Me di cuenta de que algo había cambiado en el tiempo que
había permanecido fuera de la sociedad española. Fue hacia 1986. El PC Amstrad
que había comprado estaba todavía en garantía. Fallaba una tecla (creo que era
la de mayúsculas). Lo llevé al servicio técnico, al cabo de unos días me lo
devolvieron: “Está reparado”. En
realidad no lo estaba. No habían reparado
nada. Hubiera reconocido “mi teclado” en cualquier parte que lo hubiera visto:
simplemente se habían limitado a cambiármelo. Todo. Desde entonces, cuando
se estropea una tostadora, el más mínimo electrodoméstico, sé que no vale la
pena llevarlo a reparar, incluso el que debería hacerlo me dice que me sale más
barato comprar otro. Me quejo de que el
“usar y tirar” se ha convertido en la ley de hierro de nuestras sociedades
postindustriales y preapocalípticas.
Es la globalización: el material, el transporte, la mano de
obra de un teclado o de cualquier otro electrodoméstico, resultan mucho más
baratas que la hora de un servicio técnico en España. La cosa no es que afecta
únicamente a los flujos mundiales de comercio, es que afecta también a las sociedades
que asumen este principio. Un meme bastante gracioso decía que los abuelos
cuando encontraban dificultades en sus matrimonios, procuraban repararlos, no
tirarlos a la basura por la vía del divorcio. Reconozco que tengo la costumbre
–adquirida, eso sí, a golpes- de que cuando un amigo falla, busco otro. No me
detengo a reparar la amistad averiada. Lo mismo me pasa con una serie de
televisión: si un capítulo falla, no estoy dispuesto a ver el siguiente. Esa
serie ha terminado conmigo. Me quejo de que esa manía de no reparar las cosas
está afectando a nuestra vida personal. ¿A ver si Marx tenía razón y la
economía era nuestro destino y deformaba nuestra visión de las relaciones
sociales?
Lo cierto es que hoy
ya nada se repara: en mi infancia, era habitual el que, incluso niños de
clase media, viéramos como nuestros calcetines se zurcían algunos una y otra
vez. Los más pudientes los enviaban a la zurcidora, profesión ya desaparecida.
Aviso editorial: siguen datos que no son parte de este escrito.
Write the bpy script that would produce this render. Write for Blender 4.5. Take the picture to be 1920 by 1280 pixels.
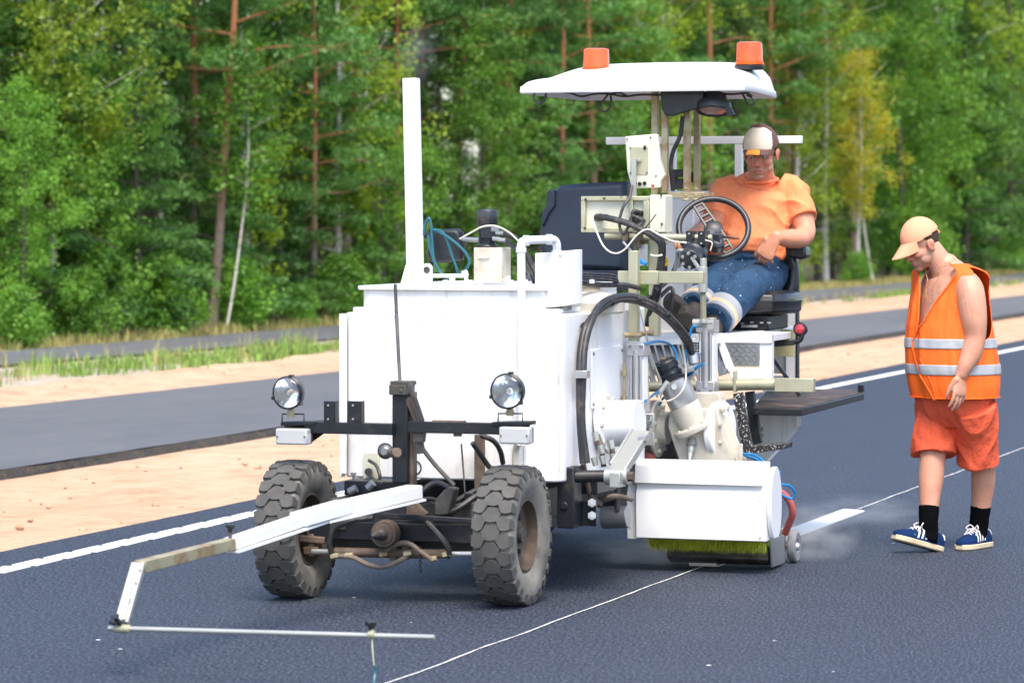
import bpy, bmesh, math, random
import numpy as np
from mathutils import Vector, Matrix, noise as mnoise

random.seed(7)
S = bpy.context.scene
COL = S.collection
for o in list(bpy.data.objects):
    bpy.data.objects.remove(o)

# ------------------------------------------------------------------ camera
EYE = 1.68
FPX = 6400.0                      # focal length in photo pixels (120 mm on a 36 mm frame)
HZ = 405.0                        # photo row of the horizon
cam_d = bpy.data.cameras.new('camera')
cam = bpy.data.objects.new('camera', cam_d)
COL.objects.link(cam)
cam.location = (0, 0, EYE)
cam.rotation_euler = (math.radians(90), 0, 0)
cam_d.sensor_width = 36.0
cam_d.lens = 36.0 * FPX / 1920.0
cam_d.shift_y = -(640 - HZ) / 1920.0
cam_d.clip_start = 0.5
cam_d.clip_end = 2000
cam_d.dof.use_dof = True
cam_d.dof.focus_distance = 16.4
cam_d.dof.aperture_fstop = 4.4
S.camera = cam

# ------------------------------------------------------------------ light
SUN_EL, SUN_AZ = 62.0, 172.0      # azimuth: compass degrees, camera looks to 0
w = bpy.data.worlds.new("World")
S.world = w
w.use_nodes = True
nt = w.node_tree
bg = nt.nodes['Background']
sky = nt.nodes.new('ShaderNodeTexSky')
sky.sky_type = 'NISHITA'
sky.sun_disc = False
sky.sun_elevation = math.radians(SUN_EL)
sky.sun_rotation = math.radians(SUN_AZ)
sky.air_density = 1.0
sky.dust_density = 2.0
sky.ozone_density = 1.0
nt.links.new(sky.outputs[0], bg.inputs[0])
bg.inputs[1].default_value = 0.12
sun_d = bpy.data.lights.new('sun', 'SUN')
sun_d.energy = 1.5
sun_d.angle = math.radians(32)
sun_d.color = (1.0, 0.90, 0.76)
sun = bpy.data.objects.new('sun', sun_d)
COL.objects.link(sun)
_az, _el = math.radians(SUN_AZ), math.radians(SUN_EL)
_dir = Vector((math.sin(_az) * math.cos(_el), math.cos(_az) * math.cos(_el), math.sin(_el)))
sun.rotation_euler = _dir.to_track_quat('Z', 'Y').to_euler()
sun.location = (0, 0, 30)
S.view_settings.view_transform = 'Standard'
S.view_settings.look = 'None'
S.view_settings.gamma = 1.0
S.view_settings.use_curve_mapping = False
S.view_settings.exposure = 1.78
S.render.engine = 'CYCLES'
S.cycles.use_denoising = True
S.cycles.max_bounces = 6
S.cycles.transparent_max_bounces = 12
S.cycles.volume_step_rate = 2.0

# ------------------------------------------------------------------ road frame
# the road (and the machine on it) runs at 18.4 degrees to the view: x forward along the machine,
# y towards the machine's left hand, z up; origin on the asphalt under the front axle
ANG = math.atan2(2133, FPX)
FW = Vector((-math.sin(ANG), -math.cos(ANG), 0))
LF = Vector((math.cos(ANG), -math.sin(ANG), 0))
ORG = Vector((-0.4755, 14.9127, 0))
ROAD = Matrix(((FW.x, LF.x, 0, ORG.x), (FW.y, LF.y, 0, ORG.y), (0, 0, 1, 0), (0, 0, 0, 1)))
ROADROT = math.atan2(FW.y, FW.x)

def to_loc(p):
    d = Vector(p) - ORG
    return Vector((d.dot(FW), d.dot(LF), p[2]))

def to_world(p):
    return ROAD @ Vector(p)

def P(u, v, b):
    """measured point: photo pixel (u, v) at b metres behind the front axle -> machine coordinates"""
    du, dv = (u - 960) / FPX, (HZ - v) / FPX
    t = (-b + ORG.dot(FW)) / (du * FW.x + FW.y)
    return to_loc((du * t, t, EYE + dv * t))

def Q(u, v, y):
    """measured point: photo pixel (u, v) on the lengthwise plane y -> machine coordinates"""
    du, dv = (u - 960) / FPX, (HZ - v) / FPX
    t = (y + ORG.dot(LF)) / (du * LF.x + LF.y)
    return to_loc((du * t, t, EYE + dv * t))

def H_(u, v, z):
    """measured point: photo pixel on the horizontal plane z -> machine coordinates"""
    Z = FPX * (EYE - z) / (v - HZ)
    return to_loc(((u - 960) * Z / FPX, Z, z))

def W(u, v, Z):
    """measured point: photo pixel at distance Z -> world"""
    return Vector(((u - 960) * Z / FPX, Z, EYE + (HZ - v) * Z / FPX))

# ------------------------------------------------------------------ materials
MATS = {}

def _n(nt, t, **k):
    n = nt.nodes.new(t)
    for a, b in k.items():
        if a in ('x', 'y'):
            continue
        setattr(n, a, b)
    return n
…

Los menos pudientes tienen el recuerdo de su madre colocando un huevo dentro
del calcetín para repararlo. Porque el calcetín y todo se reparaban. Los
pantalones y los jerseys se reforzaban con coderas y rodilleras para desafiar
el tiempo. Hoy la ropa de mercadillo es
más barata que lo que pueda costar una codera o una rodillera.
La profesión
de relojero constituía una especie de élite de los pequeños oficios: hoy te
cambian la pila del reloj en cualquier sitio. Si la avería va más allá, tíralo,
por mucho que sea un recuerdo de la infancia. Te saldrá más barato comprar otro
o, simplemente, utilizar el teléfono-reproductor-terminal
informática-grabadora-cámara y, de paso, reloj y despertador. Cuando veo el
reloj Duward que me regalaron en la
Primera Comunión o el Longines de oro
que me legó mi padre, los recuerdos se me agolpan en la mente: aparecen los
rostros de todos mis seres queridos, las circunstancias en las que recibí ese
–y tantos otros- objetos preciados. Es un verdadero “teatro de la memoria”
suscitado por cada objeto. Hoy, el móvil Huawei
chino, lo único que me suscita es el recuerdo del bollo que tuve cuando la
venezolana de Yoigo no me aceptó el pasaporte como documento identificativo. No solamente nos escatiman la “memoria
histórica” sino que casi nos impiden tener memoria de nuestro linaje. También, claro está, me quejo de todo eso.
La economía
globalizada es un rodillo que lo arrasa todo, lo homogeneiza todo, destruye
identidades comunitarias y personales, masacra recuerdos, elimina profesiones,
estandariza la vida, reduce los matices y genera un mundo oficialmente multicolor
y arco iris, pero que encubre una realidad gris y monocorde.
Hoy, no hará ni una hora, se me ha averiado
la resistencia de la tostadora, ni siquiera sé si en la ferretería del pueblo
siguen vendiendo resistencias eléctricas, intuyo que cuando la pida y le diga
el uso, me intentarán vender una tostadora nueva. Lo mismo ocurrió con el
minipimer, así que esta es la tónica. Me quejo de esta rutina. En mayo del 68
se decía: “bajo los adoquines la playa”.
Era el ludismo. Hoy, es más realista pensar: “bajo el arcoíris, el gris monocromático”. Quiero tener recuerdos personales, quiero que me reparen la tostadora.
Quiero reparar mis actos erróneos, no olvidarlos, ni cubrirlos. Quiero ver en
los objetos las cicatrices del tiempo. Me quejo de que me impiden todo eso.